Begin

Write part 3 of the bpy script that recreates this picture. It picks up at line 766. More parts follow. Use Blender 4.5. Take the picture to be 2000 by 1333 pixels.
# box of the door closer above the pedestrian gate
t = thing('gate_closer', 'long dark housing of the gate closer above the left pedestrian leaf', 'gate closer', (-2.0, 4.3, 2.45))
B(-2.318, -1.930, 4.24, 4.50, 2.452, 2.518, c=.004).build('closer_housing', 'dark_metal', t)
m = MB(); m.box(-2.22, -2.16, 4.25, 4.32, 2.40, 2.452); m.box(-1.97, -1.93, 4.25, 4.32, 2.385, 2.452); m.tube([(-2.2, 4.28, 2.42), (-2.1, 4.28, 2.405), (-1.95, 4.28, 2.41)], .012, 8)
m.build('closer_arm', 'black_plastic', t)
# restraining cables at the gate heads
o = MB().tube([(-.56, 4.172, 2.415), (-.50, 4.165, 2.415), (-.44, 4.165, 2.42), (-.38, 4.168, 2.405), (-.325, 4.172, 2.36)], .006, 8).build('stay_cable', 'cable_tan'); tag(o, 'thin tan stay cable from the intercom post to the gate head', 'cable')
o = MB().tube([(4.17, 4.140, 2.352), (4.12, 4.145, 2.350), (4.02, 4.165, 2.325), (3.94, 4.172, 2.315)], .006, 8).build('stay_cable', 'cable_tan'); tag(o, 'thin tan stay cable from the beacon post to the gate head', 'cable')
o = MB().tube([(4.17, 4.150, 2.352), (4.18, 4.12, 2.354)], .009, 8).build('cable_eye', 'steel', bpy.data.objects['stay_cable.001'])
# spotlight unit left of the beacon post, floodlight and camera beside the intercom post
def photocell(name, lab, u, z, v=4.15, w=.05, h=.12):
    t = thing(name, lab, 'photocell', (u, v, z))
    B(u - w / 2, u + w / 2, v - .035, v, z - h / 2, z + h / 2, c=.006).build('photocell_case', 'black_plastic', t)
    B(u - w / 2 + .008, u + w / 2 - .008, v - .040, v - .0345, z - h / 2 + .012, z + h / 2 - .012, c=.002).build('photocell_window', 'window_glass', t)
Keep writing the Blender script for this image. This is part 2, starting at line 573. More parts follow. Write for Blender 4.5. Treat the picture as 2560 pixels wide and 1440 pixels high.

End

» AIM OF THE EXERCISE:
Each record must be returned exactly as it is written.

» RESULT:
Write part 3 of the bpy script that recreates this picture. It picks up at line 766. More parts follow. Use Blender 4.5. Take the picture to be 2000 by 1333 pixels.
# box of the door closer above the pedestrian gate
t = thing('gate_closer', 'long dark housing of the gate closer above the left pedestrian leaf', 'gate closer', (-2.0, 4.3, 2.45))
B(-2.318, -1.930, 4.24, 4.50, 2.452, 2.518, c=.004).build('closer_housing', 'dark_metal', t)
m = MB(); m.box(-2.22, -2.16, 4.25, 4.32, 2.40, 2.452); m.box(-1.97, -1.93, 4.25, 4.32, 2.385, 2.452); m.tube([(-2.2, 4.28, 2.42), (-2.1, 4.28, 2.405), (-1.95, 4.28, 2.41)], .012, 8)
m.build('closer_arm', 'black_plastic', t)
# restraining cables at the gate heads
o = MB().tube([(-.56, 4.172, 2.415), (-.50, 4.165, 2.415), (-.44, 4.165, 2.42), (-.38, 4.168, 2.405), (-.325, 4.172, 2.36)], .006, 8).build('stay_cable', 'cable_tan'); tag(o, 'thin tan stay cable from the intercom post to the gate head', 'cable')
o = MB().tube([(4.17, 4.140, 2.352), (4.12, 4.145, 2.350), (4.02, 4.165, 2.325), (3.94, 4.172, 2.315)], .006, 8).build('stay_cable', 'cable_tan'); tag(o, 'thin tan stay cable from the beacon post to the gate head', 'cable')
o = MB().tube([(4.17, 4.150, 2.352), (4.18, 4.12, 2.354)], .009, 8).build('cable_eye', 'steel', bpy.data.objects['stay_cable.001'])
# spotlight unit left of the beacon post, floodlight and camera beside the intercom post
def photocell(name, lab, u, z, v=4.15, w=.05, h=.12):
    t = thing(name, lab, 'photocell', (u, v, z))
    B(u - w / 2, u + w / 2, v - .035, v, z - h / 2, z + h / 2, c=.006).build('photocell_case', 'black_plastic', t)
    B(u - w / 2 + .008, u + w / 2 - .008, v - .040, v - .0345, z - h / 2 + .012, z + h / 2 - .012, c=.002).build('photocell_window', 'window_glass', t)
Keep writing the Blender script for this image. This is part 2, starting at line 573. More parts follow. Write for Blender 4.5. Treat the picture as 2560 pixels wide and 1440 pixels high.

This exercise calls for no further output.